The TVL of OCT in the Ref trading pool reached $7 million. Imagine that Octopus Network will connect hundreds of application chains in the future, generating thousands of FT and millions of NFTs, all of which will enter DeFi protocols on Ref.finance and other NEAR platforms, either for trading or serving as collateral. The essence of an ecosystem is that localized development drives overall prosperity.

Vitalik said at this year's EthCC conference: the Ethereum ecosystem cannot always create tokens that serve to trade other tokens. The role of the financial system is to efficiently allocate capital for social production. If capital cannot flow into the production sector to create utility, then the financial system serves no purpose other than to output bubbles. Application chains are decentralized production-oriented digital economies. Their relationship with DeFi protocols is akin to that of the real economy and the financial system.

On the NEAR platform, under the coordination of Octopus Network, DeFi and non-financial Web3.0 applications will generate unprecedented positive interactions.

Fat Hub: Why We Are Not Hub Minimalists There is only one internet in the world. Even after decades of development, the connotation of the internet is still rapidly changing. For such a singular entity, inductive reasoning often performs poorly. The end-to-end principle is not an a priori principle of the internet but should be seen as a reflection on internet architecture.

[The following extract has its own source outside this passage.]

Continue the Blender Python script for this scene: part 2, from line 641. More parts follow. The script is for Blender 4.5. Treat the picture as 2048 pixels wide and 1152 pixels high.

As stated in the classic paper "End-to-End Arguments in System Design" published in 1981: "The principles of function placement discussed in this paper have been used for many years, yet they are not necessarily clearly understood or defined." Moreover, the habitual translation of "end-to-end principle" is problematic. It is not a principle but an argument, and there are enough counterexamples and reflections.

The so-called "Internet of Blockchain" is more of a metaphor than a definition. This metaphor helps many people form an intuitive impression of multi-chain networks. However, assertions like "the Internet of Blockchain is the internet" or "multi-chain networks are communication networks" are not reliable. Without a deductive basis, applying hub minimalism to multi-chain networks is not a logical inference but merely an analogy.

More and more people in the crypto circle, including researchers from Cosmos, compare crypto networks to cities. The forms of successful metropolises are not the result of top-down design but rather the product of historical evolution. Places with convenient transportation and abundant water sources gradually develop into markets, evolving into commercial center cities, and eventually, a few commercial center cities develop into financial centers serving vast regions and numerous industries. In the real world, all financial centers are transportation hubs, and all transportation hubs are commercial centers.

For new public chains to secure a place in the future blockchain internet, the key is to develop into financial centers, gathering a large number of DeFi protocols and crypto assets. In the two multi-chain networks, Cosmos and Polkadot, the hubs with the most resource support and community consensus, Cosmos Hub and Polkadot Relay, have given up the prospect of becoming financial centers, relying instead on ecological projects like Terra, Osmosis, Acala, Moonbeam, and Astar to take on this heavy responsibility.

The NEAR Protocol offers a user experience close to Web2.0 while possessing a solid decentralized foundation. It is gathering the resources and consensus of the entire ecosystem, rapidly rising to become the financial center of the blockchain world. Given that the NEAR Protocol has nearly unlimited scalability potential based on sharding, it can accommodate hundreds or thousands of times more crypto protocols and crypto assets than Ethereum layer 1, becoming the fattest blockchain internet hub. Meanwhile, Octopus Network is becoming the satellite city belt around NEAR, the best habitat for non-financial Web3.0 applications.